The mind lives in narratives. Once the narratives are gone, the attachment is gone. And then renunciation is a celebration because what you have dropped is not something precious. What you have dropped is your misery itself. Nothing but the right knowledge can save you. Nothing but knowledge of the knower can save you. Therefore, knowledge makes renunciation facile. Having known something truly, dropping the false becomes so easy.

Alright, let's have an example: you are to go to Chandigarh from Delhi. You have to take a train, and you already have a confirmed ticket in first-class. You forgot. You forgot you have a first-class ticket, a first-class-confirmed ticket. So, you come to the station, and you rush to the ticket counter, and he gives you an unconfirmed ticket of the lowest class possible. Unconfirmed ticket of the lowest class possible, and clutching that ticket in your fist, you run towards the platforms, right?

And then, suddenly, somehow, somebody reveals to you that you have a confirmed first-class ticket. Now, what happens to this closed-fist (fist holding the lowest-class ticket)? What happens to this? It opens and the thing drops — this is renunciation. Having known that you already have something far more magnificent, far more lavish, far more luxurious, what will you do with this lowly ticket? This is renunciation. Therefore, I called it ‘celebration’.

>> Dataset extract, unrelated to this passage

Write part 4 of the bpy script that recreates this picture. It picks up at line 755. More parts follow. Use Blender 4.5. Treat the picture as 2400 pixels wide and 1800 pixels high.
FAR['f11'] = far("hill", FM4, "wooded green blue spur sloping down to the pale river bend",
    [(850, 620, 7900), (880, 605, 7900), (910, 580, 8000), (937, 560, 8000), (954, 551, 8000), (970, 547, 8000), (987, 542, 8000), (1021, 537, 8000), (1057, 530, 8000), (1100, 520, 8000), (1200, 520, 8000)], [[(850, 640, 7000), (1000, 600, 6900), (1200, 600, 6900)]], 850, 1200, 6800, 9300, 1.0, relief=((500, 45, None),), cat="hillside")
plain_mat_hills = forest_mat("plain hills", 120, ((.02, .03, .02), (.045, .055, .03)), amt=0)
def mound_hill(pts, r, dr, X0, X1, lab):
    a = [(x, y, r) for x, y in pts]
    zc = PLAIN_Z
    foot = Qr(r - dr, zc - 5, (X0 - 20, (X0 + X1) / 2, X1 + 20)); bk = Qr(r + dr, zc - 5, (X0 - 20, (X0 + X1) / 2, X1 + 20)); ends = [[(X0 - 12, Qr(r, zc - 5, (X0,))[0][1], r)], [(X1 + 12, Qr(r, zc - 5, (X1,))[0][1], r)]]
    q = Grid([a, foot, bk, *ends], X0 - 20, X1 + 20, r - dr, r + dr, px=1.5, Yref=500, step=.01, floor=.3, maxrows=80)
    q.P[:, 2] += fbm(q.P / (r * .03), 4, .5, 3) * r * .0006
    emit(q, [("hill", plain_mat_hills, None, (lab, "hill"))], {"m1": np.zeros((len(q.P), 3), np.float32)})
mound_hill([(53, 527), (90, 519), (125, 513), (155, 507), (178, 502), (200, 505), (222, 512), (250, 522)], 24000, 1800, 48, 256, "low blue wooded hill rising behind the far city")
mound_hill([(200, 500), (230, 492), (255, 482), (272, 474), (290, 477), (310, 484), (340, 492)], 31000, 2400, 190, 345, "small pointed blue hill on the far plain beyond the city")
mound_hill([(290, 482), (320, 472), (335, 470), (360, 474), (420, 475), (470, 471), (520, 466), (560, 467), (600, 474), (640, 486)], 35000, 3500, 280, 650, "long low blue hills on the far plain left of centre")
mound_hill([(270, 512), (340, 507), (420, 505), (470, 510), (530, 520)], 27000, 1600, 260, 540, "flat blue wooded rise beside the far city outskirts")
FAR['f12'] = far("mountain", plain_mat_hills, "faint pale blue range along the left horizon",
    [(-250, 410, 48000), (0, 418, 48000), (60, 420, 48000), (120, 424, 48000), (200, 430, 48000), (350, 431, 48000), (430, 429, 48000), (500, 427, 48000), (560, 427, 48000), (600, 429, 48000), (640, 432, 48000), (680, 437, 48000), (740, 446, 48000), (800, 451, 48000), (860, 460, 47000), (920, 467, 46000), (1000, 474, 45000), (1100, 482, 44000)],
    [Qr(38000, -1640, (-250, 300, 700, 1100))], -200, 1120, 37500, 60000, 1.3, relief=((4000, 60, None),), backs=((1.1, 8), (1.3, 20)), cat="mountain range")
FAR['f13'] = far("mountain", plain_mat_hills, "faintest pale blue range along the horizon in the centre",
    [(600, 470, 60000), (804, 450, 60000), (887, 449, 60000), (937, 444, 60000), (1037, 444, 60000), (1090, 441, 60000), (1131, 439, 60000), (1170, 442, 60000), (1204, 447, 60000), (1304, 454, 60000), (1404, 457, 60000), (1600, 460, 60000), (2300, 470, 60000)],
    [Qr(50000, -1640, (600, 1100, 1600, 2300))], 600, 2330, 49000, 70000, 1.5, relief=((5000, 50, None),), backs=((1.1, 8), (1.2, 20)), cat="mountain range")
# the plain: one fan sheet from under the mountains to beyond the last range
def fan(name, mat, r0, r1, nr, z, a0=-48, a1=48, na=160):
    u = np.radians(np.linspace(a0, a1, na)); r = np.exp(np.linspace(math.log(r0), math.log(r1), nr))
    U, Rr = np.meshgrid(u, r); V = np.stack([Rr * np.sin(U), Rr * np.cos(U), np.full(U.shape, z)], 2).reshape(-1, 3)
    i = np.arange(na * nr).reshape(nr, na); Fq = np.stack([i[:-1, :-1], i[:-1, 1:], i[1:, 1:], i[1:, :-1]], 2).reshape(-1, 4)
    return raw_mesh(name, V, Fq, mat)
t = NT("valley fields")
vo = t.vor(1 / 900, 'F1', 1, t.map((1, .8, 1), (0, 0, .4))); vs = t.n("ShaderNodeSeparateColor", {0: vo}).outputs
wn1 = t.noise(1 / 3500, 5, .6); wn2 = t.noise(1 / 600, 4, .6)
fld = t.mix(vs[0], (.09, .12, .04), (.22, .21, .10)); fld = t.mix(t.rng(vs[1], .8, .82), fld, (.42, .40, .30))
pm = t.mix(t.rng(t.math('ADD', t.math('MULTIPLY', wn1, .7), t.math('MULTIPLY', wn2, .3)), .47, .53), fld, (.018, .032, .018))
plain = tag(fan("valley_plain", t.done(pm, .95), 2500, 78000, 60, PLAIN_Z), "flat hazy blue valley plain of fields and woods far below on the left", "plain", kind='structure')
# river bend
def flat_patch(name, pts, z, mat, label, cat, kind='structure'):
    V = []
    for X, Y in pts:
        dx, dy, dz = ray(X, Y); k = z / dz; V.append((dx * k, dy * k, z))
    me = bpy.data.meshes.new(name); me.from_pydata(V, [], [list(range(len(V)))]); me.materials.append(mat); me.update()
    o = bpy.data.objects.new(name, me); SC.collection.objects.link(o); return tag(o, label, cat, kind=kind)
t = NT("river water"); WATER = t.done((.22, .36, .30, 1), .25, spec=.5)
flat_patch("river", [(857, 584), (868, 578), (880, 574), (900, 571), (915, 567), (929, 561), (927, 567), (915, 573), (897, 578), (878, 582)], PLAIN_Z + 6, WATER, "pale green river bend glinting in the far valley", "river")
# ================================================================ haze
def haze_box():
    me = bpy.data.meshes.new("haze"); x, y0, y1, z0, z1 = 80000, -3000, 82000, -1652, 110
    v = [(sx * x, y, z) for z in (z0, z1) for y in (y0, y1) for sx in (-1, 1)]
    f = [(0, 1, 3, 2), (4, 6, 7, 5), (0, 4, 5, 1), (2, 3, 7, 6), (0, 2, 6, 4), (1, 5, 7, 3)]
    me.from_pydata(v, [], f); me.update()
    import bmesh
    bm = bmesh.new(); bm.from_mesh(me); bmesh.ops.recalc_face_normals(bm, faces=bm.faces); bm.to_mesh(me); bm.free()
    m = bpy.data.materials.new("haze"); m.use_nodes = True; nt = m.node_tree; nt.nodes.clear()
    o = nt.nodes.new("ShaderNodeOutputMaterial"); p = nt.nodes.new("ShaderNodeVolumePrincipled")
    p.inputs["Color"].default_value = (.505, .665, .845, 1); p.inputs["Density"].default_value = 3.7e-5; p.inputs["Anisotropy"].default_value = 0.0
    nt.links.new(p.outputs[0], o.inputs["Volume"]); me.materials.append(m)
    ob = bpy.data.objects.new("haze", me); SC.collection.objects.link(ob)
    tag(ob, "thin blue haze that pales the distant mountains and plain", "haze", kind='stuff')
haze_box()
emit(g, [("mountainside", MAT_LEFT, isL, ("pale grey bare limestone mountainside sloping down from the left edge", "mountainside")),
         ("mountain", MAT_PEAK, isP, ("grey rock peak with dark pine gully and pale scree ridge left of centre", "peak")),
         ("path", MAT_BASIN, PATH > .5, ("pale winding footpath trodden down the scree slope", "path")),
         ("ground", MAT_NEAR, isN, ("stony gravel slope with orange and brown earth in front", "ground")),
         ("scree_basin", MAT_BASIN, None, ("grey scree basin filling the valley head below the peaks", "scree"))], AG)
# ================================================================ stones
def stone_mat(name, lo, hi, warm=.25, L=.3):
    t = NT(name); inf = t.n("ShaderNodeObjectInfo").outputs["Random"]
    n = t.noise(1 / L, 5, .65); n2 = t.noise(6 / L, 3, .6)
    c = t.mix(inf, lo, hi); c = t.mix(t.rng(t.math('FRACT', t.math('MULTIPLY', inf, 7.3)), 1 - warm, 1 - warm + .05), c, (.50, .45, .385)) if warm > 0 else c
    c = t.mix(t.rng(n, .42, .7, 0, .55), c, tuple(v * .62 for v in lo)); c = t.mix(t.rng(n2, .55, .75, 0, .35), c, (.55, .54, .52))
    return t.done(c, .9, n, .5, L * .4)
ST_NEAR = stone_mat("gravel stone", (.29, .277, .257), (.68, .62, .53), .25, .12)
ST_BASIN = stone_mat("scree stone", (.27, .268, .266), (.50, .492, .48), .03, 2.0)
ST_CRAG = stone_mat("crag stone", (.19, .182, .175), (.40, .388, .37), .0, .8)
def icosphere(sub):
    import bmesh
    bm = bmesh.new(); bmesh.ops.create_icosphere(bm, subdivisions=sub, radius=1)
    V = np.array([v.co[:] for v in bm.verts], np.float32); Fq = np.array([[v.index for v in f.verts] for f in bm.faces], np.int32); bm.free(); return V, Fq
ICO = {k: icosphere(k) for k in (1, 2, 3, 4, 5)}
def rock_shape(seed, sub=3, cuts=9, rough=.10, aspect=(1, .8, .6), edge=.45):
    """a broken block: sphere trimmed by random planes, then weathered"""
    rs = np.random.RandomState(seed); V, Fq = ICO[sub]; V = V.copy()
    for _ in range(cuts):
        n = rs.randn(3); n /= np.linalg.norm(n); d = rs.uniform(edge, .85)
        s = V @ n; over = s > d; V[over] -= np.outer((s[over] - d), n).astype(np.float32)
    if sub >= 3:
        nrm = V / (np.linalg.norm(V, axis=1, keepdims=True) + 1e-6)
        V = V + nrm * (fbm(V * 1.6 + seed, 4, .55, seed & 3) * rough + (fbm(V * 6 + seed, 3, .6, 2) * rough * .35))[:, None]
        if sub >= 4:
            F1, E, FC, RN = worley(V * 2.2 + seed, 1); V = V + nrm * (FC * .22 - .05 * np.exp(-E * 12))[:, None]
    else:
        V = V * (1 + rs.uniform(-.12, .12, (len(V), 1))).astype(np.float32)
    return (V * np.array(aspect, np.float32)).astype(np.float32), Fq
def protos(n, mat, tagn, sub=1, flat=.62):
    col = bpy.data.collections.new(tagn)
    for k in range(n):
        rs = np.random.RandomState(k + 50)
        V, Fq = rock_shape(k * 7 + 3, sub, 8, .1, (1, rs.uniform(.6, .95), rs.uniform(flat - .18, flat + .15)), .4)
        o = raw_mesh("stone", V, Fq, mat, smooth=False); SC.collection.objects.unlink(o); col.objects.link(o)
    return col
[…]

Your fist has opened in celebration. You are celebrating. It's a wow. S,o the thing opens, and the measly thing drops. This is celebration. Remember, Vedant is not about getting a fresh first-class ticket. Vedant is about realizing you already have it. You already have it. You just have forgotten. That forgetfulness is called Maya . To feel that you do not have it, in spite of having it is called Maya . And to feel that this petty thing is important, in spite of it being really very unimportant is called Maya . Maya does these two things.